Теперь он был убежден, что охота — атавизм и что люди скоро откажутся от этого занятия. Моду на охоту он считал очень жестокой. Например, Самарин охотился без всякой к тому наклонности, а племянница Толстого Варя Нагорнова, с 15 лет охотившаяся вместе с писателем, всего-навсего следовала обычаю. Читая рассказ Чехова о борьбе охотника с волком (рассказ «Волк». — Н. //.), Толстой вспомнил о бешеном волке, укусившем его бульдога, который вскоре взбесился. Этот случай с любимой собакой Булькой он описал в рассказе «Булька и волк». А еще вспомнил о бешеном волке, который покусал урядника и мужика, и как баба задушила волка, когда тот бросился на ее сына. Она сунула волку в пасть свою руку почти по локоть. Теперь, приходя с прогулки, Толстой рассказывал, что видел рябчика и что совестно было бы стрелять в него.
Итак, охота со временем потеряла свою привлекательность. Погоня за хищником, жажда его крови более не возбуждали писателя, не ассоциировались с жертвоприношением. Почти 30 лет он поэтизировал охоту, с античных времен считавшуюся прерогативой избранных.
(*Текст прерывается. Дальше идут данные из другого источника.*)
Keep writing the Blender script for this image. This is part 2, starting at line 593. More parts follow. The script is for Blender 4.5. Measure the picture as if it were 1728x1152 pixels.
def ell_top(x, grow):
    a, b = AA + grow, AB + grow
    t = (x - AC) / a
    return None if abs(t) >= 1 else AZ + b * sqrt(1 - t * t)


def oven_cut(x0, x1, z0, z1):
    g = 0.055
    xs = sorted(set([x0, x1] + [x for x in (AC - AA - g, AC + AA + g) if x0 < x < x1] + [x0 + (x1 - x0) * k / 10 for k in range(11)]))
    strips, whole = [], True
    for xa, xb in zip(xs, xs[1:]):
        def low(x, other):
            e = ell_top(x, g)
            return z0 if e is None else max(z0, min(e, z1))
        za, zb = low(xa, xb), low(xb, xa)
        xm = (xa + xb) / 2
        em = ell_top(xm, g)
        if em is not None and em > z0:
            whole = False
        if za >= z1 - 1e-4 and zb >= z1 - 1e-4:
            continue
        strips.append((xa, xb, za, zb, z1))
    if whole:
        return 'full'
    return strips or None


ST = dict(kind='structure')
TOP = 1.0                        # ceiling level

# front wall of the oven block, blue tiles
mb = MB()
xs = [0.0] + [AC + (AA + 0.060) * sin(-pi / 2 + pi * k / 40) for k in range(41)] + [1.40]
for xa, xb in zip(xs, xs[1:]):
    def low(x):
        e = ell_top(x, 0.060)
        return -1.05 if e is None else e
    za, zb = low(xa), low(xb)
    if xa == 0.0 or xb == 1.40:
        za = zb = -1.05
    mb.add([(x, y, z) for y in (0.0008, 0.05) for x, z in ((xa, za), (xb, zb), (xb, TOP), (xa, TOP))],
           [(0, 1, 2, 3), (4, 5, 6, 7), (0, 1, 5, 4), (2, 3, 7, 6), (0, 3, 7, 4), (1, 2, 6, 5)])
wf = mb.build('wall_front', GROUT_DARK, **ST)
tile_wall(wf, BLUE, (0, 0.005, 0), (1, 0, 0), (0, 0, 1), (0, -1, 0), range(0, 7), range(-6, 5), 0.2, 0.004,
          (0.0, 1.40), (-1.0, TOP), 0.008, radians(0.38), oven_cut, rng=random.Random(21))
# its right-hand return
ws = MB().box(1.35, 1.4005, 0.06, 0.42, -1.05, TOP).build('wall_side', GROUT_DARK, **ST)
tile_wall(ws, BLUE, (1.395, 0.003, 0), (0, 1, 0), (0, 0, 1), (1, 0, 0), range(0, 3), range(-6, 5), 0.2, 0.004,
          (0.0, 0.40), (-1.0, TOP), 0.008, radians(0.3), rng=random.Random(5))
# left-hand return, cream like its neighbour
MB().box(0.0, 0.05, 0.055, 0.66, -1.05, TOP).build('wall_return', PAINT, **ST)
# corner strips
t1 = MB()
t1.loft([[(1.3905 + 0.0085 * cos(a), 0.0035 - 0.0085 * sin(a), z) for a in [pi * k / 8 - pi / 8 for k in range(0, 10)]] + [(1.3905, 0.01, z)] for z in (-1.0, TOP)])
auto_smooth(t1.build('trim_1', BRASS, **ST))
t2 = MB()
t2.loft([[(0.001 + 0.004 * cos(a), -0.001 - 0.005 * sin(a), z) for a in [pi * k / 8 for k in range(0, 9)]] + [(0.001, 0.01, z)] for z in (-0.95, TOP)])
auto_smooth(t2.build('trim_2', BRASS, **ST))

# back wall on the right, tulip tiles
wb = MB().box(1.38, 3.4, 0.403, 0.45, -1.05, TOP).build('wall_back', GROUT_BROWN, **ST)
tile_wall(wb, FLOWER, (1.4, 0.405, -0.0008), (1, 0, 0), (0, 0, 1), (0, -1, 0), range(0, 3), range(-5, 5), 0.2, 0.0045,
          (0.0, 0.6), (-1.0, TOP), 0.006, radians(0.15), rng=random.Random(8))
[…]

Но наступила пора переосмысления, и то, что ког
да-то казалось романтичной забавой, привычным от вечности, он расценивал теперь как варварство и зло. Правда, иногда инстинкт охотника все же в Толстом просыпался: при виде бегущего волка он не выдерживал и по инерции начинал кричать. Волк останавливался. Тогда Толстой начинал свистеть, и хищник убегал прочь. Лев Николаевич понимал, что вся привлекательность охоты заключалась для него в способности перехитрить опасного зверя, это и заставляло его во время схватки забывать о жестокости.
В каждом четвероногом существе Толстой теперь видел личность, воплощение божества. Ведь Бог, как полагал яснополянский пантеист, «един для всех, и он — везде». О собаках он знал все: как они «улыбаются» и как не выдерживают человеческого взгляда. Как-то за обедом, когда под столом сновали собаки, Лев Николаевич припомнил, что в Москве на Смоленском базаре сидевшие за решеткой огромные псы могли выдержать его взгляд три минуты.
Во время прогулок по окрестностям Ясной Поляны Толстого непременно сопровождали собаки, и он считал совершенно справедливым решение Артура Шопенгауэра включить в завещание в качестве наследника своего «умного пуделя» и назвал это достойным поступком. На прогулку Толстой обычно брал с собой состарившуюся сибирскую лайку, которую ценил за «ум и оригинальный, самостоятельный характер и за приятный лай». «Ну что, Белка, пойдем гулять?» — говорил он, и она медленно поднималась на своих слабых лапах и, виляя хвостом, прихрамывая, следовала за хозяином. Белку, как и других собак, Толстой очеловечивал, считал, что у них особый характер. Он дорожил ласковым, смышленым Шариком, приносившим ему из передней шапку и радостно тыкавшимся в него мокрым носом. А Толстой подбадривал своего питомца: «Ну, поговори со мною, Шарик!» Собаки любили его, даже недоверчивая Жучка часто ластилась к нему. Он разговаривал с ними, гладил и жалел их. Лаявшей собаке обычно ласково говорил: «Не сердиться».